I like how Kai considers Asami’s surrender “wimping out” but was still touched by her saving him. XD (Ouch at that finale foreshadowing in the last line, though!)

The combination seemed to fit him (and to complement his “off-screen” apology to Mako and Bolin).

Yeah, it does. =)

Tenzin decided to take the Ba Sing Se airbenders on to the Air Temple—soon to be joined by Tenzin’s family and the group from Republic City—while Korra, Beifong, Mako and Bolin continued to search the Earth Kingdom for more airbenders.

“This is just the beginning,” Korra said as she embraced her teacher. She let go of Tenzin and turned to Asami, grinning. “I know you’ll do great at airbending training,” she said, giving her friend a crushing goodbye hug. “Just don’t let the kids bully you too much.”

There’s another one of those weird extra spaces between these two paragraphs on your blog.

I like the warning Korra gives about the airbending kids, though. X3

Meelo is by far the scariest trainer the airbenders get… Tenzin tries, but he can’t quite duplicate Meelo’s “slightly insane” vibe.

(I think I got rid of all the extra spaces, both here and elsewhere.)

Huh, I still see the space in the same place as I mentioned it before. o_0;

But, yeah, Meelo’s definitely the scariest airbending trainer. XD;

Until recently, this cloister had contained the quarters of the Air Acolytes who worked to maintain the Northern Air Temple, but Tenzin had sent them back to Air Temple Island to make room for the new airbenders.

This is a nice explanation for why there weren’t any acolytes in the temple during Book 3. =)

Thanks–I figured it sort of needed one, and the bit about the cloisters being the Acolytes’ quarters comes from an artbook caption, so it’s even sort of accurate. ^_^

I like your dedication to using even tiny artbook details for your fics. ^_^

As she stepped past him through the door, Asami’s eyes fell on the bed to her right—a smooth, flat stone carved from living rock, covered by a thin mattress. There were no blankets or pillow. “I think you forgot something,” she said, pointing to it.

“Oh, of course. I apologize.” Tenzin stepped forward and rolled up the mattress from the head of the bed to its foot, tucking it under his arm. He gestured to the bare stone pallet. “Much better. Sleeping on this will correct your posture in no time.”

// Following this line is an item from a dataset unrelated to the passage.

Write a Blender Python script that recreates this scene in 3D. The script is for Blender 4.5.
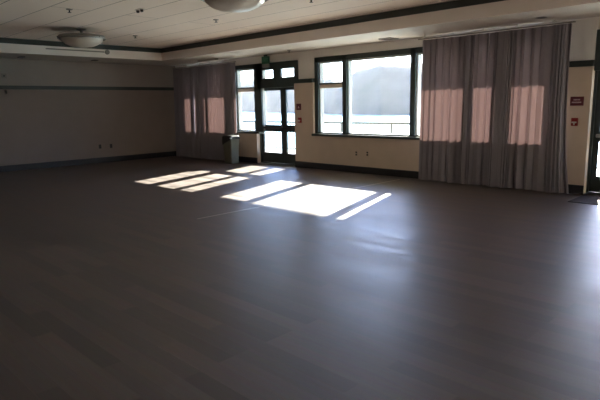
import bpy, bmesh, math, random
from mathutils import Vector, Matrix
random.seed(7)
scn = bpy.context.scene
for o in list(bpy.data.objects): bpy.data.objects.remove(o)
C = bpy.context.collection

# ------------------------------------------------------------------ camera
cam_d = bpy.data.cameras.new('camera'); cam = bpy.data.objects.new('camera', cam_d); C.objects.link(cam)
cam_d.sensor_width = 36; cam_d.lens = 530.36 * 36 / 600; cam_d.clip_start = .05; cam_d.clip_end = 5000
Rr = Vector((0.71252493, 0.70140473, -0.0184288)); Ru = Vector((-0.1110606, 0.13867749, 0.98409049)); Rf = Vector((-0.69280139, 0.6991423, -0.1767096))
M = Matrix((Rr, Ru, -Rf)).transposed().to_4x4(); M.translation = Vector((0, -9.4525, 1.55)); cam.matrix_world = M
scn.camera = cam

# ------------------------------------------------------------------ sky, sun, exposure
SUN_DIR = Vector((-.32, 1, .46)).normalized()          # towards the sun
world = bpy.data.worlds.new('sky'); scn.world = world; world.use_nodes = True
wn = world.node_tree; wn.nodes.clear()
wo = wn.nodes.new('ShaderNodeOutputWorld'); wb = wn.nodes.new('ShaderNodeBackground'); ws = wn.nodes.new('ShaderNodeTexSky')
ws.sky_type = 'NISHITA'; ws.sun_disc = False
ws.sun_elevation = math.asin(SUN_DIR.z); ws.sun_rotation = math.atan2(SUN_DIR.x, SUN_DIR.y)
ws.air_density = 1.0; ws.dust_density = .7; ws.ozone_density = 3.0
wb.inputs[1].default_value = 0.50
wt = wn.nodes.new('ShaderNodeMix'); wt.data_type = 'RGBA'; wt.blend_type = 'MULTIPLY'; wt.inputs['Factor'].default_value = 1; wt.inputs['B'].default_value = (.92, .95, 1.30, 1)
wn.links.new(ws.outputs[0], wt.inputs['A']); wn.links.new(wt.outputs['Result'], wb.inputs[0]); wn.links.new(wb.outputs[0], wo.inputs[0])
sun_d = bpy.data.lights.new('sun', 'SUN'); sun_d.energy = 40; sun_d.angle = .0093; sun_d.color = (1, .91, .80)
sun = bpy.data.objects.new('sun', sun_d); C.objects.link(sun); sun.location = (-10, 30, 20)
sun.rotation_euler = SUN_DIR.to_track_quat('Z', 'Y').to_euler()
vs = scn.view_settings
scn.display_settings.display_device = 'sRGB'
vs.view_transform = 'Standard'; vs.look = 'None'; vs.gamma = 1; vs.use_curve_mapping = False; vs.exposure = 1.0
cy = scn.cycles
cy.use_denoising = True; cy.max_bounces = 16; cy.diffuse_bounces = 8; cy.glossy_bounces = 4; cy.transmission_bounces = 8
cy.transparent_max_bounces = 16; cy.volume_bounces = 0; cy.sample_clamp_indirect = 20

# ------------------------------------------------------------------ materials
def mat(name, col, rough=.6, metal=0, spec=.5, noise=0, nscale=8, bump=0, bscale=60, col2=None):
    m = bpy.data.materials.new(name); m.use_nodes = True
    nt = m.node_tree; b = nt.nodes['Principled BSDF']
    b.inputs['Base Color'].default_value = (*col, 1); b.inputs['Roughness'].default_value = rough
    b.inputs['Metallic'].default_value = metal; b.inputs['Specular IOR Level'].default_value = spec
    tc = nt.nodes.new('ShaderNodeTexCoord')
    if noise or col2:
        n = nt.nodes.new('ShaderNodeTexNoise'); n.inputs['Scale'].default_value = nscale; n.inputs['Detail'].default_value = 4
        r = nt.nodes.new('ShaderNodeValToRGB'); k = noise or .1
        c2 = col2 or tuple(max(0, c * (1 - k)) for c in col); c1 = col if col2 else tuple(min(1, c * (1 + k)) for c in col)
        r.color_ramp.elements[0].color = (*c2, 1); r.color_ramp.elements[1].color = (*c1, 1)
        r.color_ramp.elements[0].position = .3; r.color_ramp.elements[1].position = .7
        nt.links.new(tc.outputs['Object'], n.inputs['Vector']); nt.links.new(n.outputs['Fac'], r.inputs['Fac']); nt.links.new(r.outputs['Color'], b.inputs['Base Color'])
    if bump:
        n2 = nt.nodes.new('ShaderNodeTexNoise'); n2.inputs['Scale'].default_value = bscale
        bp = nt.nodes.new('ShaderNodeBump'); bp.inputs['Strength'].default_value = bump; bp.inputs['Distance'].default_value = .01
        nt.links.new(tc.outputs['Object'], n2.inputs['Vector']); nt.links.new(n2.outputs['Fac'], bp.inputs['Height']); nt.links.new(bp.outputs['Normal'], b.inputs['Normal'])
    return m

def floor_mat():
    m = bpy.data.materials.new('floor_planks'); m.use_nodes = True; nt = m.node_tree; b = nt.nodes['Principled BSDF']; L = nt.links
    tc = nt.nodes.new('ShaderNodeTexCoord')
    br = nt.nodes.new('ShaderNodeTexBrick')
    for k, v in (('Scale', 1), ('Mortar Size', .0025), ('Mortar Smooth', .3), ('Bias', 0), ('Brick Width', 1.25), ('Row Height', .13)): br.inputs[k].default_value = v
    br.offset = .37; br.offset_frequency = 3
    br.inputs['Color1'].default_value = (0, 0, 0, 1); br.inputs['Color2'].default_value = (1, 1, 1, 1); br.inputs['Mortar'].default_value = (.5, .5, .5, 1)
    L.new(tc.outputs['Object'], br.inputs['Vector'])
    ramp = nt.nodes.new('ShaderNodeValToRGB'); e = ramp.color_ramp.elements
    e[0].color = (.055, .041, .037, 1); e[1].color = (.124, .094, .082, 1)
    L.new(br.outputs['Color'], ramp.inputs['Fac'])
    mp = nt.nodes.new('ShaderNodeMapping'); mp.inputs['Scale'].default_value = (1.5, 22, 1)
    gr = nt.nodes.new('ShaderNodeTexNoise'); gr.inputs['Scale'].default_value = 2; gr.inputs['Detail'].default_value = 6
    L.new(tc.outputs['Object'], mp.inputs['Vector']); L.new(mp.outputs['Vector'], gr.inputs['Vector'])
    mx = nt.nodes.new('ShaderNodeMix'); mx.data_type = 'RGBA'; mx.blend_type = 'OVERLAY'; mx.inputs['Factor'].default_value = .35
    L.new(ramp.outputs['Color'], mx.inputs['A']); L.new(gr.outputs['Color'], mx.inputs['B'])
    gp = nt.nodes.new('ShaderNodeMix'); gp.data_type = 'RGBA'; gp.inputs['B'].default_value = (.10, .07, .055, 1)
    L.new(br.outputs['Fac'], gp.inputs['Factor']); L.new(mx.outputs['Result'], gp.inputs['A']); L.new(gp.outputs['Result'], b.inputs['Base Color'])
    rr = nt.nodes.new('ShaderNodeMapRange'); rr.inputs['To Min'].default_value = .36; rr.inputs['To Max'].default_value = .49
    rm = nt.nodes.new('ShaderNodeMix'); rm.inputs['Factor'].default_value = .55; L.new(gr.outputs['Fac'], rm.inputs['A']); L.new(br.outputs['Color'], rm.inputs['B']); L.new(rm.outputs['Result'], rr.inputs['Value']); L.new(rr.outputs['Result'], b.inputs['Roughness'])
    b.inputs['Specular IOR Level'].default_value = .85
    bp = nt.nodes.new('ShaderNodeBump'); bp.inputs['Strength'].default_value = .4; bp.inputs['Distance'].default_value = .002; bp.invert = True
    L.new(br.outputs['Fac'], bp.inputs['Height']); L.new(bp.outputs['Normal'], b.inputs['Normal'])
    return m

def ceiling_mat():
    m = bpy.data.materials.new('ceiling_panels'); m.use_nodes = True; nt = m.node_tree; b = nt.nodes['Principled BSDF']; L = nt.links
    tc = nt.nodes.new('ShaderNodeTexCoord'); br = nt.nodes.new('ShaderNodeTexBrick')
    mp = nt.nodes.new('ShaderNodeMapping'); mp.inputs['Location'].default_value = (0, CEIL_OFF, 0)
    for k, v in (('Scale', 1), ('Mortar Size', .007), ('Mortar Smooth', .2), ('Brick Width', 9.0), ('Row Height', .642)): br.inputs[k].default_value = v
    br.offset = .5
    br.inputs['Color1'].default_value = (.88, .78, .69, 1); br.inputs['Color2'].default_value = (.86, .755, .665, 1); br.inputs['Mortar'].default_value = (.16, .13, .11, 1)
    L.new(tc.outputs['Object'], mp.inputs['Vector']); L.new(mp.outputs['Vector'], br.inputs['Vector']); L.new(br.outputs['Color'], b.inputs['Base Color']); b.inputs['Roughness'].default_value = .85
    return m

def glass_mat():
    m = bpy.data.materials.new('window_glass'); m.use_nodes = True; nt = m.node_tree; nt.nodes.clear(); L = nt.links
    o = nt.nodes.new('ShaderNodeOutputMaterial'); t = nt.nodes.new('ShaderNodeBsdfTransparent'); g = nt.nodes.new('ShaderNodeBsdfGlossy')
    t.inputs['Color'].default_value = (.90, .94, .93, 1); g.inputs['Roughness'].default_value = .02
    f = nt.nodes.new('ShaderNodeFresnel'); 
    ge = nt.nodes.new('ShaderNodeNewGeometry'); mr = nt.nodes.new('ShaderNodeMapRange'); mr.inputs['To Min'].default_value = 1.3; mr.inputs['To Max'].default_value = 1 / 1.3
    L.new(ge.outputs['Backfacing'], mr.inputs['Value']); L.new(mr.outputs['Result'], f.inputs['IOR'])
    mx = nt.nodes.new('ShaderNodeMixShader'); L.new(f.outputs[0], mx.inputs[0]); L.new(t.outputs[0], mx.inputs[1]); L.new(g.outputs[0], mx.inputs[2]); L.new(mx.outputs[0], o.inputs[0])
    return m

def cloth_mat():
    m = bpy.data.materials.new('curtain_cloth'); m.use_nodes = True; nt = m.node_tree; nt.nodes.clear(); L = nt.links
    o = nt.nodes.new('ShaderNodeOutputMaterial'); d = nt.nodes.new('ShaderNodeBsdfDiffuse'); t = nt.nodes.new('ShaderNodeBsdfTranslucent')
    tc = nt.nodes.new('ShaderNodeTexCoord'); n = nt.nodes.new('ShaderNodeTexNoise'); n.inputs['Scale'].default_value = 260
    bp = nt.nodes.new('ShaderNodeBump'); bp.inputs['Strength'].default_value = .2; bp.inputs['Distance'].default_value = .002
    L.new(tc.outputs['Object'], n.inputs['Vector']); L.new(n.outputs['Fac'], bp.inputs['Height']); L.new(bp.outputs[0], d.inputs['Normal'])
    d.inputs['Color'].default_value = (.29, .27, .30, 1); t.inputs['Color'].default_value = (.34, .20, .185, 1)
    mx = nt.nodes.new('ShaderNodeMixShader'); mx.inputs[0].default_value = .04
    L.new(d.outputs[0], mx.inputs[1]); L.new(t.outputs[0], mx.inputs[2]); L.new(mx.outputs[0], o.inputs[0])
    return m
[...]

Asami summoned a faint smile. “Thanks.”

Hah, this is some quality Avatar-style humor right here. (I think “pillow” should be pluralized, though.)

I took a hint from Tenzin and Pema’s conversation about her fight night on the Island (“that bed was so hard” and “It’s actually better for your back”) and made it literal. :-)

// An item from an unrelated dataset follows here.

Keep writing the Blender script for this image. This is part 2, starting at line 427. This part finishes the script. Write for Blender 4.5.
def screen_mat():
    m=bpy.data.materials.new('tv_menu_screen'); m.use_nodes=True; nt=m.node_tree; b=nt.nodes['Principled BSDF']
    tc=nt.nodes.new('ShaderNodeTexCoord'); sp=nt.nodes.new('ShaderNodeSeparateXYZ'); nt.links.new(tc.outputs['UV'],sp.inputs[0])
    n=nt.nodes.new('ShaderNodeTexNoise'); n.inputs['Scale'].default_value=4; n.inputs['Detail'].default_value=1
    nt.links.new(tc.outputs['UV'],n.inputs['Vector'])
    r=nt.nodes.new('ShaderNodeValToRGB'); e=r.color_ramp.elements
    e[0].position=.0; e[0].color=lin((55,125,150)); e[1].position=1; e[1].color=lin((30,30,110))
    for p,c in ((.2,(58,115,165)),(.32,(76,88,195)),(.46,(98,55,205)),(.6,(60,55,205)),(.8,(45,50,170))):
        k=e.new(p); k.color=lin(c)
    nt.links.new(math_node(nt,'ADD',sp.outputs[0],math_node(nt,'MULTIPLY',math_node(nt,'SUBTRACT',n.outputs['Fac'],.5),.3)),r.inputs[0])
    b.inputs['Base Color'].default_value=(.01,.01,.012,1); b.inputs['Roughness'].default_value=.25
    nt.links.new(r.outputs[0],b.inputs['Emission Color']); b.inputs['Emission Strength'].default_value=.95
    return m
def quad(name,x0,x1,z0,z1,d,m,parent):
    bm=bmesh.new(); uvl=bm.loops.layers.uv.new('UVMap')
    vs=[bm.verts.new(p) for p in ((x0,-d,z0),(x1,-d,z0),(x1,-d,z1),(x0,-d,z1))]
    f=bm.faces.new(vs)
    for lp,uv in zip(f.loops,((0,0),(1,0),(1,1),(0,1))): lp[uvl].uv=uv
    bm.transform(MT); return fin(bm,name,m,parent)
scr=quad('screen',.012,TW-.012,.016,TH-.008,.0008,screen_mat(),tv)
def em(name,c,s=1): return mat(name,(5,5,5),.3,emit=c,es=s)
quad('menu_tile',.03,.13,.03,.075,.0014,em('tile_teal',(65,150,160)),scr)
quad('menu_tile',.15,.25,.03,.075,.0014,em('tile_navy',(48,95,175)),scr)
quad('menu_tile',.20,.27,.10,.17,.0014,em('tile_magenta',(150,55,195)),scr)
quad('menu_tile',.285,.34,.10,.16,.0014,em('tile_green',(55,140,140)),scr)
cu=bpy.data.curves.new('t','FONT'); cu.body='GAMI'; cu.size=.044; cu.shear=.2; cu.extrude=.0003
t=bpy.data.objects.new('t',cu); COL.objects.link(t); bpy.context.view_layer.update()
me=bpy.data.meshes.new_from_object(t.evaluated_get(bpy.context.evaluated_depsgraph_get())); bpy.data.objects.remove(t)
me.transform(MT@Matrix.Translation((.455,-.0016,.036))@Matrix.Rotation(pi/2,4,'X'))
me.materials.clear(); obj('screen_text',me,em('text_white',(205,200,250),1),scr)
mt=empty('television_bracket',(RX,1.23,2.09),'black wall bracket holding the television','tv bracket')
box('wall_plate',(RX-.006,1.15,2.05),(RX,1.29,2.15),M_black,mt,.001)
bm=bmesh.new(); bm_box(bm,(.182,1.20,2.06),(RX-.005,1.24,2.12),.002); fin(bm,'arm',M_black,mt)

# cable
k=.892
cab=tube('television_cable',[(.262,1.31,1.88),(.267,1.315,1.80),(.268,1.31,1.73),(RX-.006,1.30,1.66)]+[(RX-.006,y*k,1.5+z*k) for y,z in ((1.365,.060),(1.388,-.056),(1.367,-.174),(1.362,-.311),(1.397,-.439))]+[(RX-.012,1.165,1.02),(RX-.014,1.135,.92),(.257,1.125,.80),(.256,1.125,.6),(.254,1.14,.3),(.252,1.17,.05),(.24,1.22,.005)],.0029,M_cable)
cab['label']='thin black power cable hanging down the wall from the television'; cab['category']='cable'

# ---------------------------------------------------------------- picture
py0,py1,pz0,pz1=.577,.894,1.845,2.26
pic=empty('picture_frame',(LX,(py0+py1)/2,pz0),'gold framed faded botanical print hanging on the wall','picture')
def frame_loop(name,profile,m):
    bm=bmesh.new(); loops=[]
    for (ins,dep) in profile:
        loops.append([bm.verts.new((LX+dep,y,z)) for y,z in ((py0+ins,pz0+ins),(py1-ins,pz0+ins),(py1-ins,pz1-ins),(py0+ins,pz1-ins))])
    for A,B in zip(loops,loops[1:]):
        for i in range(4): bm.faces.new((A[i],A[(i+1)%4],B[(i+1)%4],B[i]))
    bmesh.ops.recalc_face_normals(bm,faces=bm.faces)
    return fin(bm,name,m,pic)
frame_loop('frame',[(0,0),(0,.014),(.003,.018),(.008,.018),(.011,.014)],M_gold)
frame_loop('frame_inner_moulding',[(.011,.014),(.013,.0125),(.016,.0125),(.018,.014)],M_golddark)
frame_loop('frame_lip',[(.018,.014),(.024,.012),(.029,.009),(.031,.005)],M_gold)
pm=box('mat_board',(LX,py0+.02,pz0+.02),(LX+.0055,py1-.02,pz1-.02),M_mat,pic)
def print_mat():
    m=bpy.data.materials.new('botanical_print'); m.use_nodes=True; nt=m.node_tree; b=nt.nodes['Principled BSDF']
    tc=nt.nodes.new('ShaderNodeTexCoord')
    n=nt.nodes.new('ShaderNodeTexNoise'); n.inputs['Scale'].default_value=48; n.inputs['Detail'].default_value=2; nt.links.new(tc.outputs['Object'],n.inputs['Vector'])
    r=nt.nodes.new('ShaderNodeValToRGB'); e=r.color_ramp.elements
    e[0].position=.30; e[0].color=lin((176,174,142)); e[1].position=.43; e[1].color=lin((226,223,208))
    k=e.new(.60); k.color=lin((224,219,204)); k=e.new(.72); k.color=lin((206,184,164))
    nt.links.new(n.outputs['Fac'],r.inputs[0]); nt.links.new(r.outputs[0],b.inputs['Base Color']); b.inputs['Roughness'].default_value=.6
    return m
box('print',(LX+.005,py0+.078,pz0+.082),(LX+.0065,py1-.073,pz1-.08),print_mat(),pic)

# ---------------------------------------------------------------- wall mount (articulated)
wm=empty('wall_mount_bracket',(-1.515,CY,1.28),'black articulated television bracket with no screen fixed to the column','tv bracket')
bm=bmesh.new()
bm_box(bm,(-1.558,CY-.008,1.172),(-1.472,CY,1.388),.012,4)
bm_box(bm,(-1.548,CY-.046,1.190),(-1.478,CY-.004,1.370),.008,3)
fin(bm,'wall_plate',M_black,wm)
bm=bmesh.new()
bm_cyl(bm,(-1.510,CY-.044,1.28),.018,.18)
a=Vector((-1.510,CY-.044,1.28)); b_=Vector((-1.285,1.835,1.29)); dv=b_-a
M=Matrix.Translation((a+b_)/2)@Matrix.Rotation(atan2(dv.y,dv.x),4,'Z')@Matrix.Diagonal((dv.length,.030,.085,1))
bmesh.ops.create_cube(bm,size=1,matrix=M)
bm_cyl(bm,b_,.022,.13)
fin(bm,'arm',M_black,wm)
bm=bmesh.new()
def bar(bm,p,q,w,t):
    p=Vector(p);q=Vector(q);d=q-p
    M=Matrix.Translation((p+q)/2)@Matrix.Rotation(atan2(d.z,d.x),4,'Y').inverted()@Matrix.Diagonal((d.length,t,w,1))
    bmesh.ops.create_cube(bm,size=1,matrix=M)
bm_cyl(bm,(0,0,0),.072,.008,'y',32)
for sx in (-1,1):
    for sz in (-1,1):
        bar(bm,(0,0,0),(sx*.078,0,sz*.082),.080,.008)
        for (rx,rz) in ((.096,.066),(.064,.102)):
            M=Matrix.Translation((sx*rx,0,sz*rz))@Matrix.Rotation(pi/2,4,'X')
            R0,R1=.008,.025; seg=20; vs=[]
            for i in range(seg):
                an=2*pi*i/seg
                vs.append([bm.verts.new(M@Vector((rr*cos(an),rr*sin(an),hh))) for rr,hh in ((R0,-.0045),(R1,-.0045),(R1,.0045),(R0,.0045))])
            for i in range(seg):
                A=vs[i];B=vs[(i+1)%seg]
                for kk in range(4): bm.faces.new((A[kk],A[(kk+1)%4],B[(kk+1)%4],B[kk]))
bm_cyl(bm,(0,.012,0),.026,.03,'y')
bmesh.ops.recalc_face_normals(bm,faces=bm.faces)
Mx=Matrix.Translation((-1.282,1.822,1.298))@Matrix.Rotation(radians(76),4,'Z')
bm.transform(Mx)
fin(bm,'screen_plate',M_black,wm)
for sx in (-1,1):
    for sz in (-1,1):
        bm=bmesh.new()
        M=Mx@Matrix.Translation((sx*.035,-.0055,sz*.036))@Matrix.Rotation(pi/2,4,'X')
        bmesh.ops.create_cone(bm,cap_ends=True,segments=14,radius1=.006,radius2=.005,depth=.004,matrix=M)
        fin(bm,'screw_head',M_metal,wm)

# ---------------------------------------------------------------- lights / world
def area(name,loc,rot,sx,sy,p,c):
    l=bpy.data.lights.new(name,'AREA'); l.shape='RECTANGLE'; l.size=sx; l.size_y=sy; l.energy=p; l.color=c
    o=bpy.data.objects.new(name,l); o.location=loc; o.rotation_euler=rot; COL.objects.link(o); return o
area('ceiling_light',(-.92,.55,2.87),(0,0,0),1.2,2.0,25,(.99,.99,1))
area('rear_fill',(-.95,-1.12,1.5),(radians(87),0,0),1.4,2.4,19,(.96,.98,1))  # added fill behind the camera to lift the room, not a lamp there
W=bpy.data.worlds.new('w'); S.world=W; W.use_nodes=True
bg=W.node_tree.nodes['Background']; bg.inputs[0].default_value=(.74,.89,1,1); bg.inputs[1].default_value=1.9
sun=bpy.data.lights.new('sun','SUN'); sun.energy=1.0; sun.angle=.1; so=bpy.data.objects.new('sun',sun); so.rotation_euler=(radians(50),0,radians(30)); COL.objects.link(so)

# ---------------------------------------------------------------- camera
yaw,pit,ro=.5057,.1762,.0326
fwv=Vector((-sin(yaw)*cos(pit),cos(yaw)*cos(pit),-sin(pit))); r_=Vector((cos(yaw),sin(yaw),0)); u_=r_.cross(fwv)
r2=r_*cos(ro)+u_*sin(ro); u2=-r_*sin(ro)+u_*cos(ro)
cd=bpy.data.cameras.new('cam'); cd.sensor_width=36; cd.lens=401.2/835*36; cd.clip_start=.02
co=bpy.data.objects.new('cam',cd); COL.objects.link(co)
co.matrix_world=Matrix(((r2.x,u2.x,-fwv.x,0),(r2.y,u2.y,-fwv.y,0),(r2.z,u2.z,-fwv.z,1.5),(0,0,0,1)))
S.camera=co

That certainly makes for a great source of humor. ^_^

“Nothing’s wrong with my posture, Tenzin,” she muttered as she finally drifted off.

Nice final line. xD

Thanks again. (It’s a harbinger of things to come. ;-))

You’re welcome. ^_^ (And what a harbinger it is. ;) )

Anyway, there weren’t all that many things to fix here, just one enjoyable chapter. ^_^ I really like the way you write Asami and her struggles dealing with her sudden airbending skills… it’ll be interesting to see what you do with Original Airbenders once you get to it. =)

I’ve been plotting hard on the middle chapters of the fic (4-6, which will take us roughly to the end of “Long Live the Queen”), and my “draft” master copy is more than 17,000 words long (of which I estimate half will need very heavy rewriting and the other half will eventually be thrown out completely -_-). Chapter 3 will be done this week, I swear. ^^;

That’s one large draft. o_o Since you’ve finished not just Chapter 3 but also Chapter 4 at this point, though, I’ve got to wonder how many words you have now!